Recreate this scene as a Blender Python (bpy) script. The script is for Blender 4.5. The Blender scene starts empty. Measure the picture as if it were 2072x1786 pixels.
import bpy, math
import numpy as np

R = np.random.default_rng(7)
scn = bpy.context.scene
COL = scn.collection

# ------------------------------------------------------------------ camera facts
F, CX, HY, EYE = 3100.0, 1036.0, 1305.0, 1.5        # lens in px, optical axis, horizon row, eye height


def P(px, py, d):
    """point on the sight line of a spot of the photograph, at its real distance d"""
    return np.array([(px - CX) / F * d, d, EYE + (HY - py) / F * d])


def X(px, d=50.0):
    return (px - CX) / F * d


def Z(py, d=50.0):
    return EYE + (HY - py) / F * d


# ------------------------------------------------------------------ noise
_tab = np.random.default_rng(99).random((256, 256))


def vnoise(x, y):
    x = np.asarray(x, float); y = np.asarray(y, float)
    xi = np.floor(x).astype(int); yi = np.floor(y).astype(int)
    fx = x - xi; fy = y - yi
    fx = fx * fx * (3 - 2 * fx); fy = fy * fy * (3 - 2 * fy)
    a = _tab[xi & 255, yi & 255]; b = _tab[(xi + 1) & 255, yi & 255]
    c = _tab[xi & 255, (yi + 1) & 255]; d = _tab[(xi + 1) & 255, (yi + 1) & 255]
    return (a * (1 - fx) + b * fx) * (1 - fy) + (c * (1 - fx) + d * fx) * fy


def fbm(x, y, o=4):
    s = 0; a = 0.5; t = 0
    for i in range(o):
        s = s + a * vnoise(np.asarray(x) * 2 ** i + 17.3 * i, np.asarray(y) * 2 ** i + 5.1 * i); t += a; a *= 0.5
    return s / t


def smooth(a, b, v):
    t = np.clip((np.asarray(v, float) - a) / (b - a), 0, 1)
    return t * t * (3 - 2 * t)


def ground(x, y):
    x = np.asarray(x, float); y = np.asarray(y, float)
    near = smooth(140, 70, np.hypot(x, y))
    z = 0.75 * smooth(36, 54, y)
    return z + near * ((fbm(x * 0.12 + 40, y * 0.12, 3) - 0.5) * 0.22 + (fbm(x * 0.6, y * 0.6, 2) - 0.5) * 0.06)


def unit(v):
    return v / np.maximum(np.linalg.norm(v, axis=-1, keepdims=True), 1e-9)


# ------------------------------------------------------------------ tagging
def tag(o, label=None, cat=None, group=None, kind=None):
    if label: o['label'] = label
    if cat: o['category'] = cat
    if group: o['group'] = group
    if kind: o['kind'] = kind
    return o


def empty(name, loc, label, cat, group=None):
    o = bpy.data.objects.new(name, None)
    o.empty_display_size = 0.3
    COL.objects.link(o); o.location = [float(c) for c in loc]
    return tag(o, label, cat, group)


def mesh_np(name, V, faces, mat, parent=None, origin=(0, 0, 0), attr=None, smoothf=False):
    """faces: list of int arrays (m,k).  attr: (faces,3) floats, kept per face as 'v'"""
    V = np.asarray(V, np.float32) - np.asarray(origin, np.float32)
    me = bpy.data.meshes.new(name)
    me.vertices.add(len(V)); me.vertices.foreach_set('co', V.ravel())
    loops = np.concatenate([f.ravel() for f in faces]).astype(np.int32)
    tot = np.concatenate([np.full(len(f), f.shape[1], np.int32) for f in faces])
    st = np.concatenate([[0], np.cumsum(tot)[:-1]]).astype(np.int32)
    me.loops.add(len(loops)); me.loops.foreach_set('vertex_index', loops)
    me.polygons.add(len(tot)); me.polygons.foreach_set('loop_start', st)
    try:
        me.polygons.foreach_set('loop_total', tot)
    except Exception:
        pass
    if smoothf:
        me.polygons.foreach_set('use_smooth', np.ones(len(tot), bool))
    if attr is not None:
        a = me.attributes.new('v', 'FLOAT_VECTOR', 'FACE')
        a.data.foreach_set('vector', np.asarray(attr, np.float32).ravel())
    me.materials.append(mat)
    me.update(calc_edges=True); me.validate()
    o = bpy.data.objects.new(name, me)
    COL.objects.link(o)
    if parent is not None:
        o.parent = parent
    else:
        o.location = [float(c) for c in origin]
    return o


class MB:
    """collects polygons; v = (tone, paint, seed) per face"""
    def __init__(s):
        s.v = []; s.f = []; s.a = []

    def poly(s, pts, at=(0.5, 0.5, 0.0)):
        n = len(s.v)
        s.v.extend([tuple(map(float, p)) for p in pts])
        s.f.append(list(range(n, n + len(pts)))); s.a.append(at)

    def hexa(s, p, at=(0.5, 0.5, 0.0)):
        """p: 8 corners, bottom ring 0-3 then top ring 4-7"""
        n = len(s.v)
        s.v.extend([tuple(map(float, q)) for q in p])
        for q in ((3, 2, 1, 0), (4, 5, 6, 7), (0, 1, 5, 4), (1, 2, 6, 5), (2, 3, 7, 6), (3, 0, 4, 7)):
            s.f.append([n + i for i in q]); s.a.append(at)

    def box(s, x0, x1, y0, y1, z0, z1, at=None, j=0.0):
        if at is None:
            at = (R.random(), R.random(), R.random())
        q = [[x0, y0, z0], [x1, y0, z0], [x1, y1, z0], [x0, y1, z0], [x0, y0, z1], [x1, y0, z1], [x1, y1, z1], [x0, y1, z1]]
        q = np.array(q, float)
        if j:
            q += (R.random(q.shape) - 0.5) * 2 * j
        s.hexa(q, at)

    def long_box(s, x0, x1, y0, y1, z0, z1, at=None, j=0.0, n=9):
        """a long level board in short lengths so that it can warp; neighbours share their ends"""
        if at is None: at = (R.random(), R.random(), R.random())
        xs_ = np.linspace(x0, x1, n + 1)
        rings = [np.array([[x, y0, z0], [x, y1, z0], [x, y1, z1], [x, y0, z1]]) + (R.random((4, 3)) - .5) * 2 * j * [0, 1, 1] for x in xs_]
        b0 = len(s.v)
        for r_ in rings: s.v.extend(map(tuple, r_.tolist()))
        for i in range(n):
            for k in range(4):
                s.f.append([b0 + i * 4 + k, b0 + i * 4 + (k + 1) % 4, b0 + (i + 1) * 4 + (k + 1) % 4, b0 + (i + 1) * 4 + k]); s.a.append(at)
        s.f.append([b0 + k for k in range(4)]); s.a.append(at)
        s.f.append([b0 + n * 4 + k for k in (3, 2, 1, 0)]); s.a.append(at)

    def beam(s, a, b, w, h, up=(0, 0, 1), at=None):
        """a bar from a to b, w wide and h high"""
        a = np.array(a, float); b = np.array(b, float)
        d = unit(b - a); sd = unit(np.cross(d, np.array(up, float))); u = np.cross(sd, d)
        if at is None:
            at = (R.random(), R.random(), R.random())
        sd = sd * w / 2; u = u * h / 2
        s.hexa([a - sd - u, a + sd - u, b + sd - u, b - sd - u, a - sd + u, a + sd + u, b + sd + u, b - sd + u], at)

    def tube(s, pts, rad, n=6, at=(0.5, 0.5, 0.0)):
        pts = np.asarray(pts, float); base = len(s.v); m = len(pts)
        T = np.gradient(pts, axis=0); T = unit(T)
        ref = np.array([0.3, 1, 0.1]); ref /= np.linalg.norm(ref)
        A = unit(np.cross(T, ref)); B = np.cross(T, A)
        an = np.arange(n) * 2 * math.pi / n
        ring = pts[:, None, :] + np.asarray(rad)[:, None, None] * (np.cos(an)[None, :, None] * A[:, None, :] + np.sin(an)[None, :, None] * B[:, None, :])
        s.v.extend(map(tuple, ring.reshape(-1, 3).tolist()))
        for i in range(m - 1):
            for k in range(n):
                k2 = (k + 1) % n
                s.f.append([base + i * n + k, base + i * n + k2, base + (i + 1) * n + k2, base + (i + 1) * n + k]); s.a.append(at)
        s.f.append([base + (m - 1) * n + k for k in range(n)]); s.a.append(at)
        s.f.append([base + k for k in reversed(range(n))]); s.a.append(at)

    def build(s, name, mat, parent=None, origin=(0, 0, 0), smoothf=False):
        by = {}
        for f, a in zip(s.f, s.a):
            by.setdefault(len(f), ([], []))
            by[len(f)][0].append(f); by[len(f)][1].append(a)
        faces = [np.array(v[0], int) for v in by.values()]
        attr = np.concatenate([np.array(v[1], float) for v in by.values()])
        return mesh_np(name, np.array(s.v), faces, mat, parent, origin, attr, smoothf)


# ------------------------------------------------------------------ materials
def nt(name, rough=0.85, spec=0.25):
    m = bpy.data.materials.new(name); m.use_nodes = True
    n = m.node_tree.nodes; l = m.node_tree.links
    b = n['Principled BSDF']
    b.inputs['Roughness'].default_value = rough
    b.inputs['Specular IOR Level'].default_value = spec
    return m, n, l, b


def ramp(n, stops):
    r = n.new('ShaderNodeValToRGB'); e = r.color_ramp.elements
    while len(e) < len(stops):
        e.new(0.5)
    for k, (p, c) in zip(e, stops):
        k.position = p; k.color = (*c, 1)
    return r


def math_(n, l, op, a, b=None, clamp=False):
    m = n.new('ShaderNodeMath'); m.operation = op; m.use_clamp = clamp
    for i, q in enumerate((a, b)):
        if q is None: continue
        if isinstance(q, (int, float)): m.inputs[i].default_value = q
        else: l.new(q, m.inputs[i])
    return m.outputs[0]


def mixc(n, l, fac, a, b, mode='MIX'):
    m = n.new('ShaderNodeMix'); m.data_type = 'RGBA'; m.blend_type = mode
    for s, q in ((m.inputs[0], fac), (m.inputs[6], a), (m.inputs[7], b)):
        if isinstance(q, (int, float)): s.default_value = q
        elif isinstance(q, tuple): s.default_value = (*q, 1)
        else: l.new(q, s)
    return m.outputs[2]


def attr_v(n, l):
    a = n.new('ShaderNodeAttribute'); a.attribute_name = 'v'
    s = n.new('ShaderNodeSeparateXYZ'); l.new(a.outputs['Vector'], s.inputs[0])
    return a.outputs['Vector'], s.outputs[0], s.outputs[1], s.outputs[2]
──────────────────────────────
THE REQUEST =>
Print, please, the lines above from the very first through the one that holds "COL = scn.collection", both included, word for word and with nothing else.

TASK OUTPUT =>
Recreate this scene as a Blender Python (bpy) script. The script is for Blender 4.5. The Blender scene starts empty. Measure the picture as if it were 2072x1786 pixels.
import bpy, math
import numpy as np

R = np.random.default_rng(7)
scn = bpy.context.scene
COL = scn.collection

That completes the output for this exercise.